Air Force Materiel Command’s KC-Y program has outlined a number of challenges for commercial derivative aircraft (CDA), such as the Boeing [BA] KC-46A Pegasus tanker, as the U.S. Air Force (USAF) contemplates whether to move forward on a KC-Y “bridge tanker” program.

“Primary depot support challenges surround unscheduled maintenance and unplanned parts supportability discovered during schedule letter checks,” the program said on July 13 in a response to questions from an unidentified contractor. “Additionally, parts tracking once they are in supply has been problematic, as well as engineering disposition challenges for repairs outside of task orders. Lastly, excessive and repetitive inspections to meet FAA [Federal Aviation Administration] requirements based on commercial flying program versus USAF flying hour program has been a challenge.”

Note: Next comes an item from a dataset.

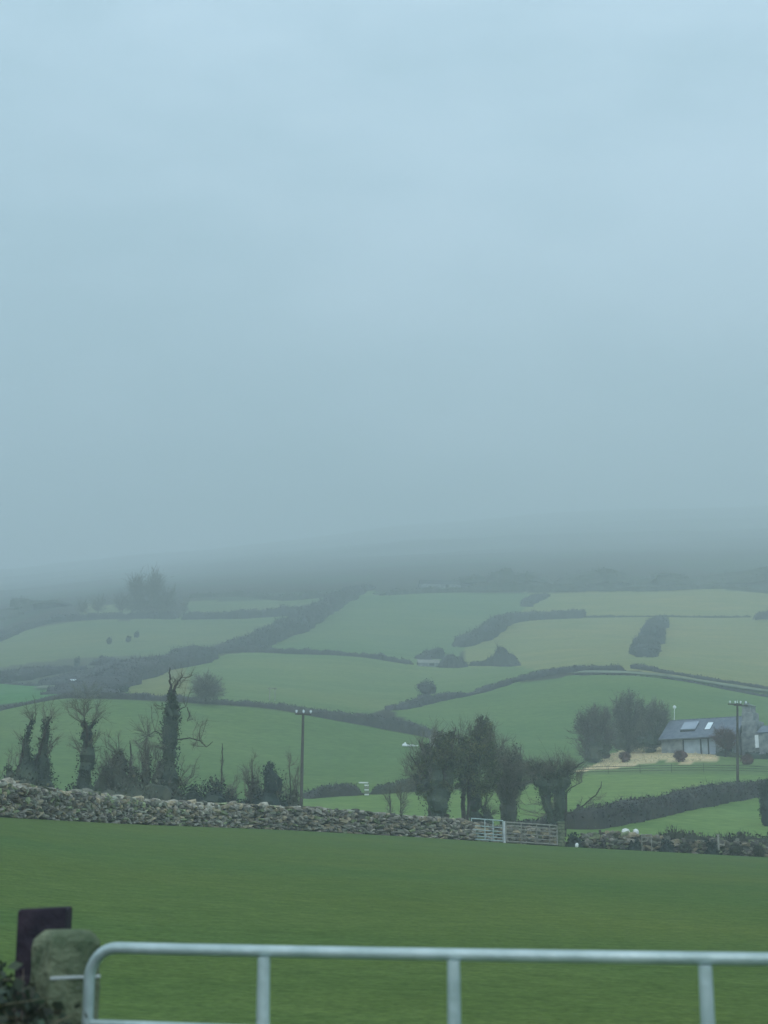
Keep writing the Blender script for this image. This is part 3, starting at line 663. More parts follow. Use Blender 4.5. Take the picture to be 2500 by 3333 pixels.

“Letter checks” are scheduled maintenance with A and B checks falling under light maintenance, while C and D checks fall under heavy maintenance.

The Air Force has been examining whether to go forward on a program to buy 140-160 KC-Ys CDA tankers to fill the gap between the final delivery of the 179th KC-46A in 2029 and the future KC-Z tanker.

The KC-46A fleet and possible future tankers would replace more than 400 Boeing KC-135s and KC-10s in the coming decades.

Lockheed Martin [LMT] has been gearing up for a KC-Y competition and, in January, said that the company plans to build the LMXT refueler, based on the Airbus A330, in Mobile, Ala., and Marietta, Ga. (Defense Daily, Jan. 31).

The baseline for KC-Y may be the KC-X requirements, which resulted in the KC-46A award to Boeing.

Asked by the unspecified contractor for a summary of the KC-X sustainment solution, the KC-Y program replied on July 15 that “KC-X leveraged CDA, has and continues to utilize meet-the-intent (MTI) for FAA repair station certification, is in the process of migrating select parts for organic supply chain management, embraces public-private partnerships with vendors to advance Title 10 core and 50/50 compliance, and invests in software OS [operating system] to gather and analyze fleet logistics and sustainment data.”

Sustainment for the KC-46A features field and depot maintenance and letter check intervals under FAA MTI repair certification. While the Air Force provides maintenance with contractor support, supply chain management for some parts is to move from the contractor to the Air Force.

Air Force Secretary Frank Kendall told the Senate Armed Services Committee on May 3 that “as we looked at the requirements, it doesn’t look as necessary or as cost effective as it once did to introduce another aircraft as KC-Y.”

Nevertheless, the KC-Y program office is continuing its work, should the Air Force decide to move forward on KC-Y.

In the July 15 response to contractor questions on digital support for sustainment of the tanker fleet, the KC-Y program office said that the AFMC Mobility and Training Aircraft (MATAC) directorate’s digital architect “is currently instituting a MATAC digital enterprise strategy for its entire aircraft portfolio, which includes both KC-46 and KC-Y.”

“This MATAC digital enterprise strategy is an integrated digital approach encompassing all functional disciplines in order to support lifecycle activities and processes,” per the KC-Y program office. “It includes utilizing all Air Force digital enterprise tools to support the MATAC airlift, tanker and trainer fleets of aircraft and accelerate change. The baseline digital tools are CAMEO (model based systems engineering tool); TEAMCENTER (product lifecycle management tool; CLOUD ONE (cloud platform tool); CONFLUENCE, JIRA, BITBUCKET (agile software tools)
Exceptions to any of these tools require a waiver.”

The House’s version of the fiscal 2023 defense authorization bill would allow the Air Force to buy KC-Y without an open competition but would require the Air Force secretary to explain such a decision (Defense Daily, June 23).